┌─ Items
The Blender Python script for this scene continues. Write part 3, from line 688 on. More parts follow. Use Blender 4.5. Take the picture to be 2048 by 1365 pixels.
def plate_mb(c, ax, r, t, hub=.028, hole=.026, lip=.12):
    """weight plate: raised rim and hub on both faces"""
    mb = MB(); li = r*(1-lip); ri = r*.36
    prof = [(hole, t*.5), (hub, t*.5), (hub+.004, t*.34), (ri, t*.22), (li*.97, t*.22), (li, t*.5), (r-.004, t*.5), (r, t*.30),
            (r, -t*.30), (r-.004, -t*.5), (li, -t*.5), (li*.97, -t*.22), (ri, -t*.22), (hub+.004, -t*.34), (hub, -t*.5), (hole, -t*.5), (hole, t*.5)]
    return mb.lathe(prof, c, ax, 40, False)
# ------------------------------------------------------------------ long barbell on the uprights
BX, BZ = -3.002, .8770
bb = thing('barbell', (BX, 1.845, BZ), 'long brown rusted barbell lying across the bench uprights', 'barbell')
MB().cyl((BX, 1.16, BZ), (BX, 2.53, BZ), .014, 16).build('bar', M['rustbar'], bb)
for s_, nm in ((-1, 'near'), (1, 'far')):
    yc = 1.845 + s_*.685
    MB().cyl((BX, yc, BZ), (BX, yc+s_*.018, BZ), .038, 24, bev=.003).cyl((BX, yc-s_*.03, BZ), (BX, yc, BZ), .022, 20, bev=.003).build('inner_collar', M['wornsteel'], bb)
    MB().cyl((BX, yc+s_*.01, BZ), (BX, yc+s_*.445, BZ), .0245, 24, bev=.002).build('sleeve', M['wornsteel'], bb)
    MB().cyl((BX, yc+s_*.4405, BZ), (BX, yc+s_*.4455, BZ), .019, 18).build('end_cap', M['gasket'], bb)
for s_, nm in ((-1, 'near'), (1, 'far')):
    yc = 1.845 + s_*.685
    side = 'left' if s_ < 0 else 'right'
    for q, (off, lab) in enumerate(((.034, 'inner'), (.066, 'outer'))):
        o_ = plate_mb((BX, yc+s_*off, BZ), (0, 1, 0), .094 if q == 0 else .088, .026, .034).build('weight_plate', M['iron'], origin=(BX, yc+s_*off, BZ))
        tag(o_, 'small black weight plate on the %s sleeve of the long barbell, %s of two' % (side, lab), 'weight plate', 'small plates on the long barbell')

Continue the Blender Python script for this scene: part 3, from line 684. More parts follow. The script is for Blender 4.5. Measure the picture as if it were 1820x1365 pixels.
└─
> **Work to do**
Every line of the material must be returned exactly as it appears.

> **Result for this task**
The Blender Python script for this scene continues. Write part 3, from line 688 on. More parts follow. Use Blender 4.5. Take the picture to be 2048 by 1365 pixels.
def plate_mb(c, ax, r, t, hub=.028, hole=.026, lip=.12):
    """weight plate: raised rim and hub on both faces"""
    mb = MB(); li = r*(1-lip); ri = r*.36
    prof = [(hole, t*.5), (hub, t*.5), (hub+.004, t*.34), (ri, t*.22), (li*.97, t*.22), (li, t*.5), (r-.004, t*.5), (r, t*.30),
            (r, -t*.30), (r-.004, -t*.5), (li, -t*.5), (li*.97, -t*.22), (ri, -t*.22), (hub+.004, -t*.34), (hub, -t*.5), (hole, -t*.5), (hole, t*.5)]
    return mb.lathe(prof, c, ax, 40, False)
# ------------------------------------------------------------------ long barbell on the uprights
BX, BZ = -3.002, .8770
bb = thing('barbell', (BX, 1.845, BZ), 'long brown rusted barbell lying across the bench uprights', 'barbell')
MB().cyl((BX, 1.16, BZ), (BX, 2.53, BZ), .014, 16).build('bar', M['rustbar'], bb)
for s_, nm in ((-1, 'near'), (1, 'far')):
    yc = 1.845 + s_*.685
    MB().cyl((BX, yc, BZ), (BX, yc+s_*.018, BZ), .038, 24, bev=.003).cyl((BX, yc-s_*.03, BZ), (BX, yc, BZ), .022, 20, bev=.003).build('inner_collar', M['wornsteel'], bb)
    MB().cyl((BX, yc+s_*.01, BZ), (BX, yc+s_*.445, BZ), .0245, 24, bev=.002).build('sleeve', M['wornsteel'], bb)
    MB().cyl((BX, yc+s_*.4405, BZ), (BX, yc+s_*.4455, BZ), .019, 18).build('end_cap', M['gasket'], bb)
for s_, nm in ((-1, 'near'), (1, 'far')):
    yc = 1.845 + s_*.685
    side = 'left' if s_ < 0 else 'right'
    for q, (off, lab) in enumerate(((.034, 'inner'), (.066, 'outer'))):
        o_ = plate_mb((BX, yc+s_*off, BZ), (0, 1, 0), .094 if q == 0 else .088, .026, .034).build('weight_plate', M['iron'], origin=(BX, yc+s_*off, BZ))
        tag(o_, 'small black weight plate on the %s sleeve of the long barbell, %s of two' % (side, lab), 'weight plate', 'small plates on the long barbell')

Continue the Blender Python script for this scene: part 3, from line 684. More parts follow. The script is for Blender 4.5. Measure the picture as if it were 1820x1365 pixels.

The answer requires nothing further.